Nitrous oxide (N₂O) emission reduction has gained large
prominence recently due to its contribution to the climate change
as a greenhouse gas. The United States Environment Protection
Agency (US-EPA) together with the United States Department of
Transport (DOT) has already regulated the N₂O emissions from
light-duty vehicles (LDV) to 0.010 g/mile. For LDV, N₂O measurement
should be done from sample storage bags over the light-duty FTP
drive cycles. N₂O emission standard of 0.10 g/bhp-hr for heavy-duty
engines (HDE) is also finalized. The final N₂O standard becomes
effective in 2014 model year for diesel engines. Usually raw or
diluted exhaust is measured for HDE emission testing. Therefore, an
analyzer capable of measuring N₂O from bag and from diluted sample
continuously is required to support both LDV and HDE
regulations.
Nondispersive infrared (NDIR) analyzer, Fourier transform
infrared (FTIR) analyzer, Laser infrared analyzer, Photoacoustic
analyzer (PAS), and Gas chromatograph (GC) analyzer have been
recommended for N₂O measurement. In the previous study, the authors
had developed an instrument based on mid-infrared laser
spectroscopy for measuring ultra-low level N₂O in automobile
exhaust gas sampled in a sample storage bag. In this study,
comparative measurement of automobile exhaust N₂O in continuous
dilute and in sample storage bag has been attempted. A modern
vehicle meeting 2008 Japanese emission standards has been
evaluated. Tests are conducted on a chassis dynamometer cell under
different test cycles. In addition, verification of the
interference of co-existing gases commonly observed in automobile
exhaust gas has also been performed.
In this study, it is found that the laser-based exhaust gas
analyzer has sufficient detection capability for bag measurement
and fast response for continuous dilute measurement.
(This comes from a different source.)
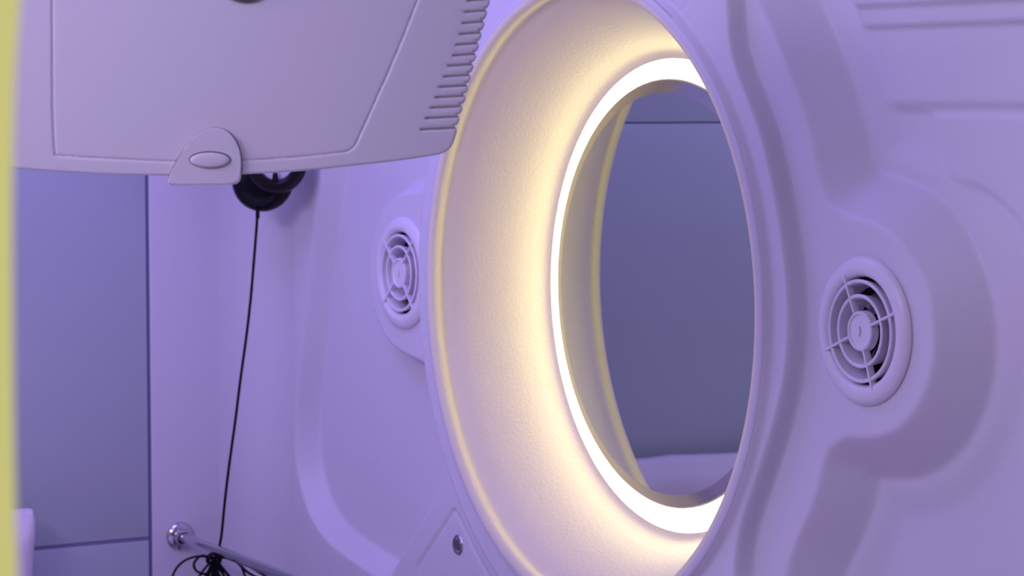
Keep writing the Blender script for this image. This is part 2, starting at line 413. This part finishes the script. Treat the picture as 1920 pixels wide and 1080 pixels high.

There is no
interference caused by CO, CO₂, and H₂O usually observed in the
automobile exhaust gas in significantly amount and have absorption
in the same wavelength region as of N₂O used in this analyzer. The
test vehicle emits very low N₂O and most of them are emitted within
first 100 seconds of the FTP driving cycle when tested under cold
start condition.